Allí impulsó su labor misionera en el Colegio de Misioneros de San Fernando. Luego de seis meses recibió la aprobación del Virrey para iniciar su misión en Sierra Gorda, un territorio montañoso donde ya habían fracasado algunos franciscanos. En este lugar permaneció 9 años.
En 1767, Carlos III decretó la expulsión de todos los miembros jesuitas de los dominios de la corona, lo que incluía al Virreinato de Nueva España. Los jesuitas, que atendían la población indígena y europea de las Californias, fueron sustituidos por 16 misioneros de la orden de los franciscanos encabezados por fray Junípero.
La comitiva salió de la ciudad de México el 14 de julio de 1767 y embarcó por el puerto de San Blas rumbo a la península de Baja California. Tras una corta travesía arribaron a Loreto, sede de la Misión de Nuestra Señora de Loreto, que es considerada la madre de las misiones de la Alta y Baja California.
Una vez que llegó la comitiva a la península, determinaron seguir explorando la Alta California para llevar la luz del Evangelio a la población indígena. El 3 de julio se erigió la Misión de San Carlos de Borromeo.
En julio de 1771 se estableció la Misión de San Antonio de Padua y en agosto la de San Gabriel, que se encuentra en la actual área metropolitana de Los Ángeles.
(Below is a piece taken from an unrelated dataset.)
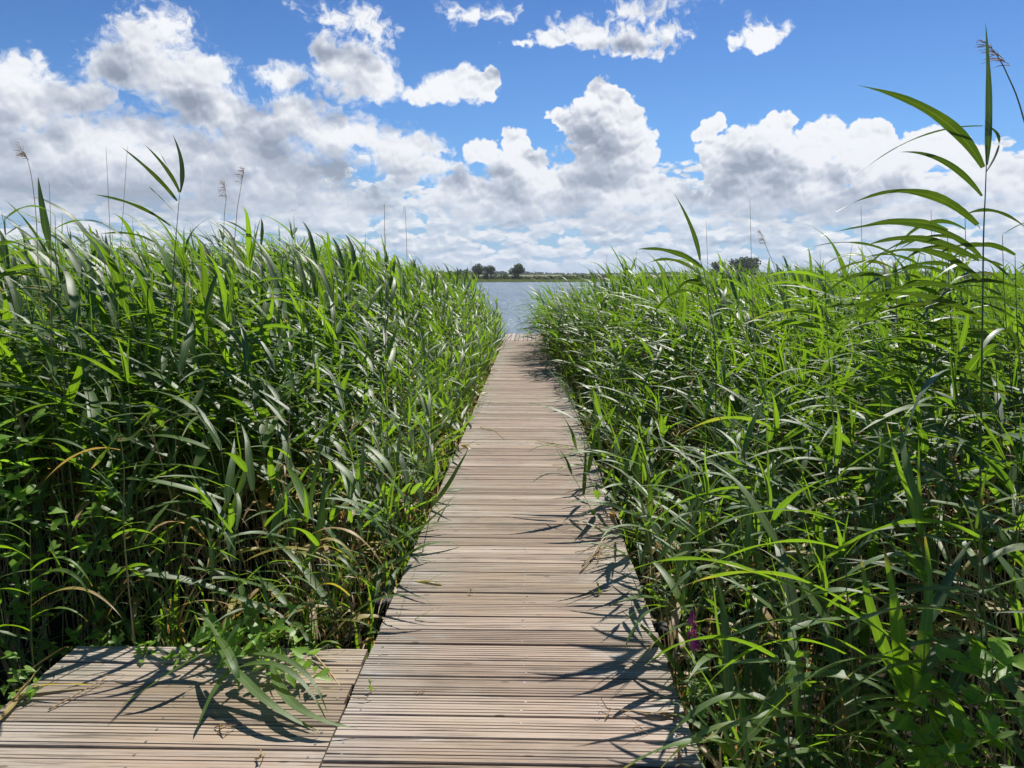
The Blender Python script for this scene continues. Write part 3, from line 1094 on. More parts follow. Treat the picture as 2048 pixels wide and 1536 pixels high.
STEP = 0.148
ny = int(25.5 / STEP)
for j in range(ny):
    y = 0.6 + j * STEP
    half = y * 0.78 + 1.7
    x = -half
    while x < half:
        px_, py_ = x + pl.uniform(-.5, .5) * STEP, y + pl.uniform(-.5, .5) * STEP
        x += STEP * (1.0 if y < 9 else 1.12)
        dd = deck_dist(px_, py_)
        if dd < 0.05: continue
        right = px_ > 0
        if not right and py_ < 3.2 and px_ > -2.12: continue
        rc = math.hypot(px_, py_)
        if rc < 1.45: continue
        if px_ < -2.0 and py_ < 3.6 and pl.random() < .55: continue
        edge = 22.3 + 1.2 * math.sin(px_ * 0.31 + 1) + 0.6 * math.sin(px_ * 0.9)
        if math.hypot(px_ + 1.25, py_ - 3.3) < .30 and pl.random() < .8: continue
        if math.hypot(px_ + 1.9, py_ - 3.2) < .25: continue
        if math.hypot(px_ - 1.05, py_ - 1.7) < .38: continue
        if right: edge = min(edge, 20.0 if px_ < 3.5 else 99)
        else: edge = min(edge, 20.6 + (-px_ - .7) * 1.2)
        if py_ > edge: continue
        # height of the bed above the mud
        hj = pl.gauss(0, 0.13) + 0.16 * (patch(px_ * .8, py_ * .8) - .5)
        if right:
            full = 1.28 + 0.54 * sm(1.8, 9.0, py_) + 0.10 * math.sin(px_ * 1.1 + py_ * 0.5) + 0.08 * math.sin(px_ * 2.7 - py_ * 1.3 + 1)
            rat = px_ / max(.5, py_)
            full += 0.30 * sm(.42, .58, rat) * sm(7, 4, py_) * sm(2.6, 3.8, rc)
            bmp = math.exp(-((py_ - 5.4) / .5) ** 2) + math.exp(-((py_ - 4.15) / .28) ** 2) + .6 * math.exp(-((py_ - 3.2) / .25) ** 2)
            lo = 0.62 + 0.25 * patch(0, py_ * 1.5) + 0.42 * bmp
            H = lo + (full - lo) * sm(0.0, 1.0, dd)
            if py_ > 11: H += 0.85 * sm(11, 15, py_) * sm(1.0, 0.05, dd)
        else:
            lo = 0.80 + 0.2 * sm(8, 15, py_)
            H = lo + (1.98 - lo) * sm(0.0, 1.25 - .35 * sm(8, 15, py_), dd) + 0.30 * sm(1.2, 2.6, dd)
            H += 0.12 * math.sin(px_ * 0.9 + py_ * 0.35) + 0.08 * math.sin(px_ * 2.3 - py_ * 1.1)
        H += hj
        u = pl.random()
        if (dd < 0.9 and pl.random() < 0.55 * (1 - dd / 0.9) + .08) or (right and rc < 3.4 and pl.random() < .25):
            PTS.append((px_ + pl.uniform(-.06, .06), py_ + pl.uniform(-.06, .06), Z_GROUND - 0.02, 0, 0, pl.uniform(0, 6.28), pl.uniform(.7, 1.25), pl.choice(IDX[(0.6, 'tuft')]), 'tuft'))
        keep = 1.0 if dd > 0.25 else 0.8
        if right and py_ < 5 and dd > .15: keep = 0.55 if px_ > 1.0 else .65
        if not right and py_ < 4.6: keep = 0.75
        if pl.random() > keep: continue
        if u < (0.40 if right else 0.23):
            key = (1.5, 'dead') if H < 1.9 or pl.random() < .8 else (2.15, 'dead'); sc = min(1.25, H * pl.uniform(.6, 1.0) / 1.5) if key[0] == 1.5 else pl.uniform(.85, 1.05)
        elif u < (0.29 if right else 0.21) and dd > 0.8:
            key = (2.15, 'dead'); sc = (H + pl.uniform(.1, .5)) / 2.15
        elif u < 0.206 and dd > 1.0:
            key = (2.7, 'plume'); sc = H / 2.7 * pl.uniform(1.05, 1.2)
        else:
            c = [k for k in IDX if k[1] in ('green', 'short')]
            key = min(c, key=lambda k: abs(k[0] - H) + pl.random() * 0.22)
            sc = H / key[0] * pl.uniform(0.95, 1.05)
        sc = min(max(sc, 0.5), 1.35)
        rz = pl.gauss(0, 0.7)
        edge_lean = 0.0
        if not right: bmp = 0.0
        if dd < 0.8:       # reeds at the edge hang a little over the deck
            edge_lean = (0.8 - dd) * (0.26 * bmp + 0.24 if not right else 0.05 + 0.28 * sm(.45, .9, patch(1.0, py_ * 1.8)))
        tow = -1 if right else 1
        if not right and py_ < 3.6: tow = 0.2
        ry = tow * edge_lean + pl.gauss(0, 0.045)
        rx = pl.gauss(0, 0.05) + (0.12 if (not right and px_ > -2.05 and py_ < 3.9) else 0)
        if right and py_ > 13.5 and dd < 1.0: ry -= 0.26
        if key[1] == 'dead': rx += pl.gauss(0, .22); ry += pl.gauss(0, .26)
        PTS.append((px_, py_, Z_GROUND - 0.02, rx, ry, rz, sc, pl.choice(IDX[key]), key[1]))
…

El 1 de septiembre de 1772 fundó la misión de San Luis Obispo de Tolosa. Los misioneros catequizaban a los indígenas, les enseñaban nociones de agricultura, ganadería y albañilería, les proporcionaban semillas y animales y les asesoraban en el trabajo de la tierra.
Junípero Serra falleció en la Misión de San Carlos Borromeo (Monterrey, California), el 28 de agosto de 1784. Sus restos se encuentran en la Basílica de esta misma misión.
San Juan Pablo II lo beatificó en 1988 y será proclamado Santo hoy 23 de septiembre por el Papa Francisco en Estados Unidos.